Task to carry out:
Your reply should be a single number: how many lines contain the string "Write".

Provided records:
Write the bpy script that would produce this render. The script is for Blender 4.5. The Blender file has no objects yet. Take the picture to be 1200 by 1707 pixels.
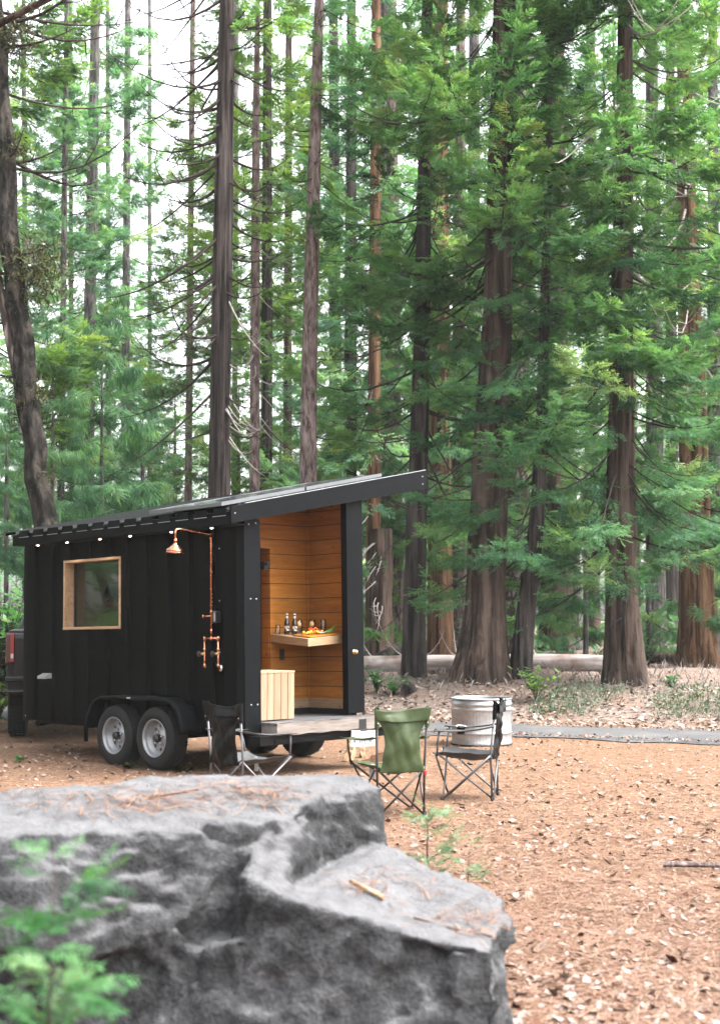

...

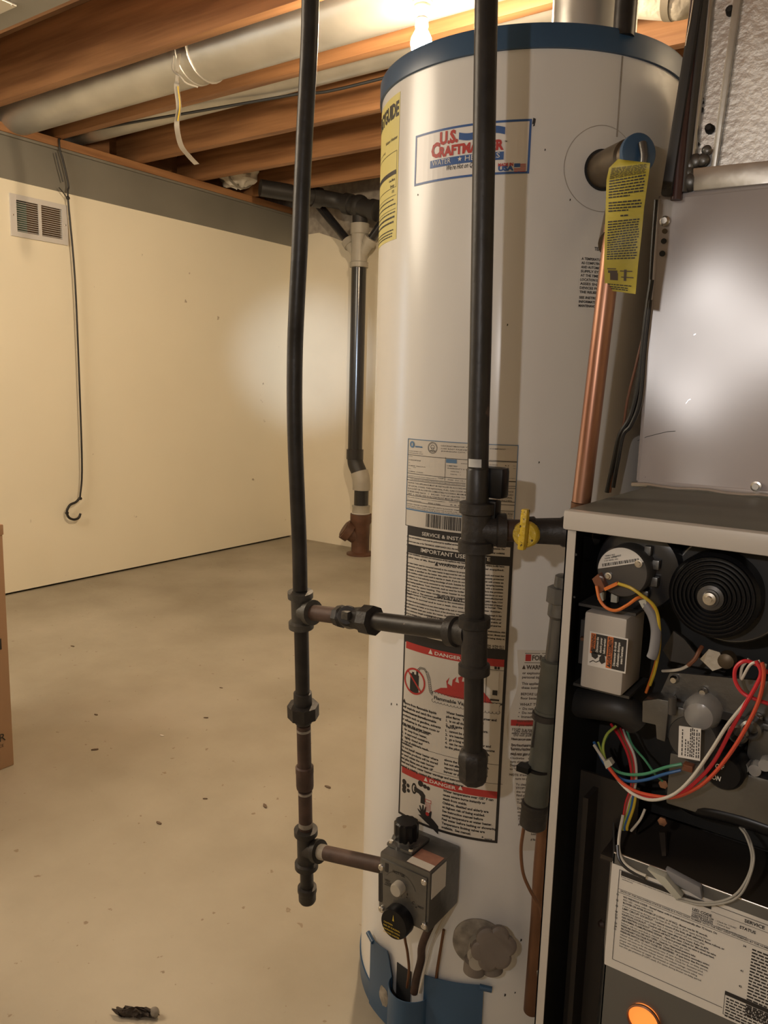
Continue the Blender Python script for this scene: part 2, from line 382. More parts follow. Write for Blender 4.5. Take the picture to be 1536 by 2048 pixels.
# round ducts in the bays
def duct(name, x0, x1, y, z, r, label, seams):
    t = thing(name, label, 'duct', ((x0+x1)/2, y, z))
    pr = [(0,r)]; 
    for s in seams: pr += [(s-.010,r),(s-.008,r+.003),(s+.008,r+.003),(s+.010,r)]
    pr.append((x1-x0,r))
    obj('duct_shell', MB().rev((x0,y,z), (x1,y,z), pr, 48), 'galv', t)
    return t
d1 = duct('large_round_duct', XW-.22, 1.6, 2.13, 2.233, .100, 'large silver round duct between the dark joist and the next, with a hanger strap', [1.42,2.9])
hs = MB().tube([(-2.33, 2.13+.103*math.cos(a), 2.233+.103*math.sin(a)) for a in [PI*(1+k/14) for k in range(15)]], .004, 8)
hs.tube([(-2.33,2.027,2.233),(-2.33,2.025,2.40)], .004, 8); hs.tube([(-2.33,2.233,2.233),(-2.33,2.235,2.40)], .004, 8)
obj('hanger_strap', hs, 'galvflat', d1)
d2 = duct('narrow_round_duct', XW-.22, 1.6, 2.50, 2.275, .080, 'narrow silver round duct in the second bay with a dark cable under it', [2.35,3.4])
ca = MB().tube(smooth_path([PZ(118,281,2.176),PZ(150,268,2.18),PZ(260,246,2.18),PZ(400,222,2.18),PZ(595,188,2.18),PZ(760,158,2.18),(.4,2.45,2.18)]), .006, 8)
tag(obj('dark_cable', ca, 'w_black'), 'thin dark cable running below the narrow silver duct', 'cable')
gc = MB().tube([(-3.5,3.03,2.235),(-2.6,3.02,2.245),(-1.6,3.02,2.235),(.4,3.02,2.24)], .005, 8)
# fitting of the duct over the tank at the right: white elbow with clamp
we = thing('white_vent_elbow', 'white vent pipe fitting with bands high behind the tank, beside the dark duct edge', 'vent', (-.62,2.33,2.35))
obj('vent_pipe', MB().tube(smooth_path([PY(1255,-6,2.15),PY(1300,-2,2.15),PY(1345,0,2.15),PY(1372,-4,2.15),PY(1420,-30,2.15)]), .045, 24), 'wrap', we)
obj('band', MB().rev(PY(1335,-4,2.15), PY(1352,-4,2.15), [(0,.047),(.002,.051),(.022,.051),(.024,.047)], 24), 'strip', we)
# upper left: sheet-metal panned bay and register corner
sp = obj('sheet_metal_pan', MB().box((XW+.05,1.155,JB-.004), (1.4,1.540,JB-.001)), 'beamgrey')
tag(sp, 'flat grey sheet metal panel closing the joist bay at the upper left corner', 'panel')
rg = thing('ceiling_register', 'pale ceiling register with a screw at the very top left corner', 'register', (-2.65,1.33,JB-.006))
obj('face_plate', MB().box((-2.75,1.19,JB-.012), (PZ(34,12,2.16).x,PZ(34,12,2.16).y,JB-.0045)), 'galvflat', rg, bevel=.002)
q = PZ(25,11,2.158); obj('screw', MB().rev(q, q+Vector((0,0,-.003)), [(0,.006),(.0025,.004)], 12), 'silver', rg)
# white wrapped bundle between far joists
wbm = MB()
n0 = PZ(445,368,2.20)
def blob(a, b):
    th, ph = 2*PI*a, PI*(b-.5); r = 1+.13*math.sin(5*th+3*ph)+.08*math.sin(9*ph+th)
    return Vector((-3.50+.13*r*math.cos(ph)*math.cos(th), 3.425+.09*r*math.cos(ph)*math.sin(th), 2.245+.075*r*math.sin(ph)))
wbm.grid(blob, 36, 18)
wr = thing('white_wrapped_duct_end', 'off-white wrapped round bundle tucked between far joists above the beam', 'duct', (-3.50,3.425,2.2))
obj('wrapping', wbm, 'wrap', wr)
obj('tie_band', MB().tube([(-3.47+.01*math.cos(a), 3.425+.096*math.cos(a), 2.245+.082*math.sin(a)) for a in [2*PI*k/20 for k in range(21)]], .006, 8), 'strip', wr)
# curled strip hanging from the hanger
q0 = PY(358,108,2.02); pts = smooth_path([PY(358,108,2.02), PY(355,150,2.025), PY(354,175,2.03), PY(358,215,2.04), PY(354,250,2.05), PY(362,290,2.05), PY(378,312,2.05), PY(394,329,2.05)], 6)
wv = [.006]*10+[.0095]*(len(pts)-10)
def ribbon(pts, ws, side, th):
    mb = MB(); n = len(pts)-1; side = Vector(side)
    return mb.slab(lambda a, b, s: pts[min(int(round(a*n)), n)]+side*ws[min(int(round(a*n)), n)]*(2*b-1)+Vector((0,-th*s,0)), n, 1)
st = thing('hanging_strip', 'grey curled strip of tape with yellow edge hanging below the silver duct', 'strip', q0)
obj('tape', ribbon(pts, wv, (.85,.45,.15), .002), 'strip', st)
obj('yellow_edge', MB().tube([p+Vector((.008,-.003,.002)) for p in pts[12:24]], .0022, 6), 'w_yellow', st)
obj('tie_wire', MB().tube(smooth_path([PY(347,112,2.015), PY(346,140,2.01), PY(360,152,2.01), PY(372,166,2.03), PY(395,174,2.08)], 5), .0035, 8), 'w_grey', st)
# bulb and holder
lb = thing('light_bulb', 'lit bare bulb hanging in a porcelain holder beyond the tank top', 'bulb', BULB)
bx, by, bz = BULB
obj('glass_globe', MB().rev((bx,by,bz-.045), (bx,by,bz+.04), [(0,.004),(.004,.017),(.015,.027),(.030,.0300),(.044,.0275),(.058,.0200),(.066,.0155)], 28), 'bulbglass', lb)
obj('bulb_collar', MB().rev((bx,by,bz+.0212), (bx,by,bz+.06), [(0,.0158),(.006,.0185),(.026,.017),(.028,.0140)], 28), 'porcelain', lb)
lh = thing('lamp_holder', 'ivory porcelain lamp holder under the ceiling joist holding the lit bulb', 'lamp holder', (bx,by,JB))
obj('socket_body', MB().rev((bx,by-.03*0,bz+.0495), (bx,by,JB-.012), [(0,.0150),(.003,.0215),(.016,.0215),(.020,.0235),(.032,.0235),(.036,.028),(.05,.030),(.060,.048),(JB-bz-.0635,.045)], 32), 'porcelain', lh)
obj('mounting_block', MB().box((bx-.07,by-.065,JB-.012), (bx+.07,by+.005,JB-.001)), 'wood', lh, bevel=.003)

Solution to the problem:
2